In the last weeks of rehearsals, it's only to be expected that he hasn't thought what he'll do next. But it's unlikely that he'll have to take up Tesco's offer of his old job back. Has he any idea where he'll be in 10 years' time? "Oh God, no. Hopefully I'll have my own place by then." Rock'n'roll!
! 'Tommy': Shaftesbury Theatre, W1 (0171 379 5399), previews from tomorrow, opens on 5 March.
'TOMMY': THE WHAT, WHEN AND WHERE OF THE WHO'S HIT MUSICAL
May 1969: The Who premiere Tommy for the British press at Ronnie Scott's club in London.
June 1969: The album reaches No 2 in the UK charts.
June 1970: The Who play the "final performance" of Tommy at New York's Metropolitan Opera House, the first time a rock act had performed at the Met.
1971: Montreal's Les Grands Ballets Canadiens stage a dance "interpretation".

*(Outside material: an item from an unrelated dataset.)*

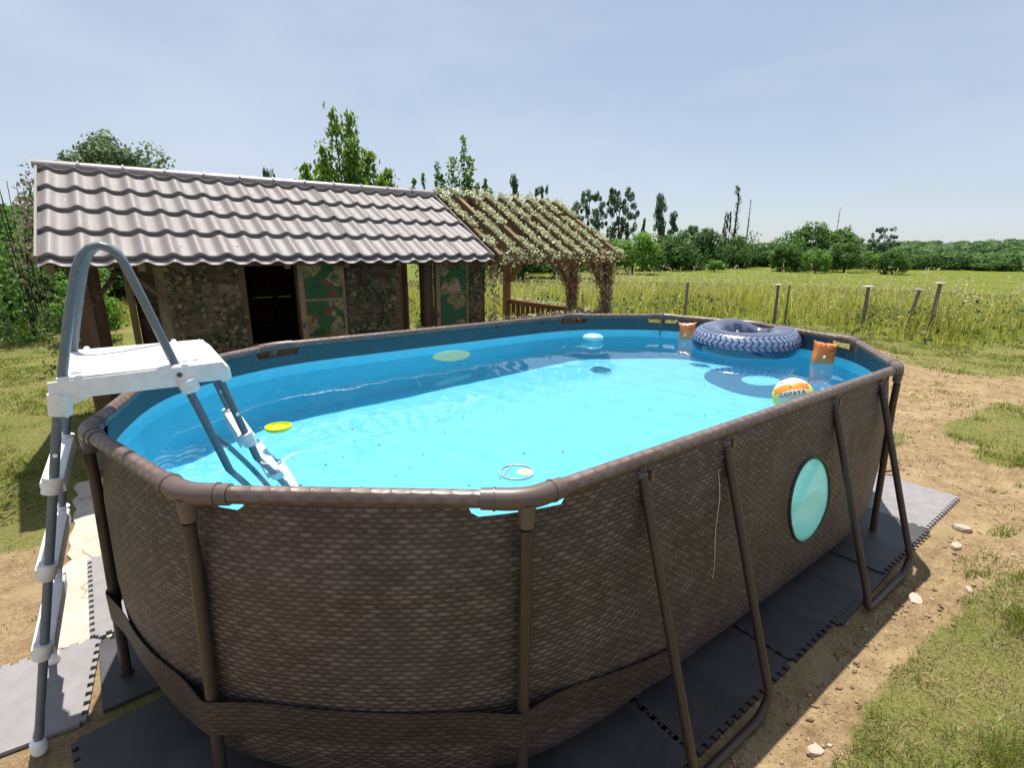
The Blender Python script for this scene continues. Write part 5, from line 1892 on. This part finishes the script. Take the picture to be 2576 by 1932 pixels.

1972: The London Symphony Orchestra (with guests Richard Harris, Rod Stewart, etc) record their version.
1972: An all-star LSO performance at the Rainbow Theatre in London features David Essex, Peter Sellers, Bill Oddie, Jon Pertwee and Elkie Brooks.
1975: Audiences sit through Ken Russell's incomprehensible film, with Elton John, Tina Turner et al.
1979: Tommy returns to the West End stage - without
The Who.
April 1993: Rewritten, with extra songs and a stronger storyline, The Who's Tommy opens on Broadway, where it picks up five Tony awards.